Table 4 shows the results of an anti-corrosive property test on solution-treated steel (under 1,130°C x 18 minutes and air cooling) and sensitized steel (under 650°C x 2 hours and air cooling) in a liquid or vapour phase of 98% concentrated nitric acid at boiling temperature in the atmosphere.
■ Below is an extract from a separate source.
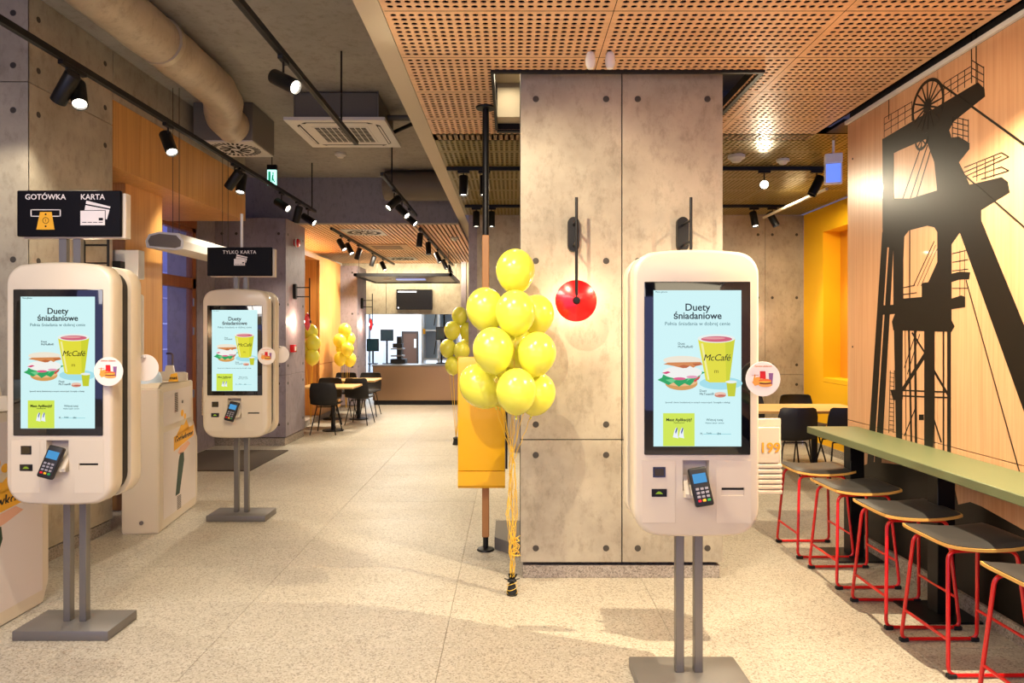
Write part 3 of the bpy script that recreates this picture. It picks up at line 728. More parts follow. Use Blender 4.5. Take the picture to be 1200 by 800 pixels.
prism('banknote_print', M_signy, [(cxs(322), czs(192)), (cxs(412), czs(192)), (cxs(434), czs(328)), (cxs(294), czs(328))], FXZ, -0.0314, -0.0308, s1)
bm = NB()
for i in range(20):
    a, b = 2*PI*i/20, 2*PI*(i+1)/20
    aprism(bm, [(cxs(366+r*math.cos(t)), czs(258+r*math.sin(t))) for r, t in ((25, a), (25, b), (21, b), (21, a))], FXZ, -0.0320, -0.0314)
aprism(bm, ell(cxs(366), czs(210), 0.005, 0.005, 10), FXZ, -0.032, -0.0314); aprism(bm, ell(cxs(366), czs(303), 0.005, 0.005, 10), FXZ, -0.032, -0.0314)
finish('banknote_mark', bm, M_sign, s1); text('banknote_mark', M_sign, '1', 0.02, (cxs(366), -0.0322, czs(258)), s1)
cards(s1, cxs(728), czs(238), 1.0)
s2 = sign('small black sign reading TYLKO KARTA above the middle kiosk', (-2.355, 5.93, 2.222))
for x in (-0.045, 0.040): box('post', M_steel, x-0.018, x+0.018, 0.0, 0.03, -0.28, -0.12, s2)
text('lettering', M_signw, 'TYLKO KARTA', 0.041, (0.0, -0.031, 0.080), s2, sp=1.08); cards(s2, 0.0, -0.005, 0.72)
cyl('conduit', M_whitew, (0.0, 0.02, 0.11), (0.0, 0.02, 0.42), 0.012, s2, 10)
# rack of table numbers beside each kiosk
def rack(label, loc, num, mir=1):
    t = thing('number_tent_rack', label, 'rack', loc)
    bm = NB(); abox(bm, -0.13, 0.13, -0.10, 0.10, 0.83, 1.10, 0.012, 2); finish('tray', bm, M_white, t, 40)
    for k in range(6): box('number_tent', M_white, -0.125, 0.128, -0.112, -0.102, 0.83+k*0.026, 0.85+k*0.026, t, 0.004)
    bm = NB(); abox(bm, -0.115, 0.115, -0.112, -0.102, 0.985, 1.165, 0.004); o = finish('number_tent', bm, M_white, t, 40)
    text('lettering', mat('orange_digits', 'e8a020', 0.5), num, 0.07, ((0.065 if mir > 0 else -0.065), -0.1135, 1.06), t, bold=0.0015)
    bm = NB(); abox(bm, -0.10, 0.145, -0.05, -0.04, 0.99, 1.20, 0.004); finish('number_tent', bm, M_white, t, 40)
    box('bracket', M_steel, (-0.20 if mir > 0 else 0.10), (-0.10 if mir > 0 else 0.20), -0.03, 0.0, 0.86, 0.9, t)
    return t
rack('white stack of table number tents marked 199 by the pillar kiosk', (1.215, 3.50, -0.02), '199')
rack('white stack of table number tents at the left edge of the frame', (-2.93, 4.26, 0.0), '16', -1)
rack('white stack of table number tents marked 100 behind the TYLKO KARTA kiosk', (-2.79, 6.52, 0.0), '100', -1)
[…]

The anti-corrosive property of the steel prepared according to the present invention against a highly concentrated nitric acid is not impaired by the addition of titanium.

Claims

A method of reducing or avoiding surface defects in a specific steel resistant to concentrated nitric acid, wherein the specific steel is either
(a) a stainless steel comprising:
― carbon in an amount of not more than 0.1% (C ≦ 0.1 %),

― silicon in an amount from not less than 2.5% to not more than 5.0% (2.5 ≦ Si ≦ 5%),

- manganese in an amount of not more than 2% (Mn < 2%),

― chromium in an amount from not less than 15% to not more than 20% (15 ≦ Cr ≦ 20%),

― nickel in an amount from not less than 10% to not more than 22% (10 ≦ Ni ≦ 22%),

- at least one of niobium, tantalum and zirconium in an amount from not less than 10 times the carbon content to not more than 2.5% (C x 10 ≦ Nb, Ta and/or Zr ≦ 2.5%), the balance being iron and inevitable impurities, or

(b) a high-silicon-nickel-chromium steel comprising:
― carbon in an amount of not more than 0.03% (C ≦ 0.03%),

― silicon in an amount from more than 5% to not more than 7% (5 ≦ Si ≦ 7%),

― manganese in an amount of not more than 10% (Mn ≦ 10%),

- chromium in an amount from not less than 7% to not more than 16%,

― nickel in an amount from not less than 10% to less than 19% (10 ≦ Ni ≦ 19%),

- at least one of titanium, niobium, tantalum and zirconium in an amount from not less than 4 times the carbon content to not more than 2% (C × 4 ≦ Ti, Nb, Ta and/or Zr ≦ 2%),

- the balance being iron and inevitable impurities, characterized in that when producing said steel titanium in an amount from not less than 0.05 to not more than 0.2% (0.05 ≦ Ti ≦ 0.2%) is added to the molten steel prior to the addition of at least one of niobium, tantalum and zirconium, percentages being by weight.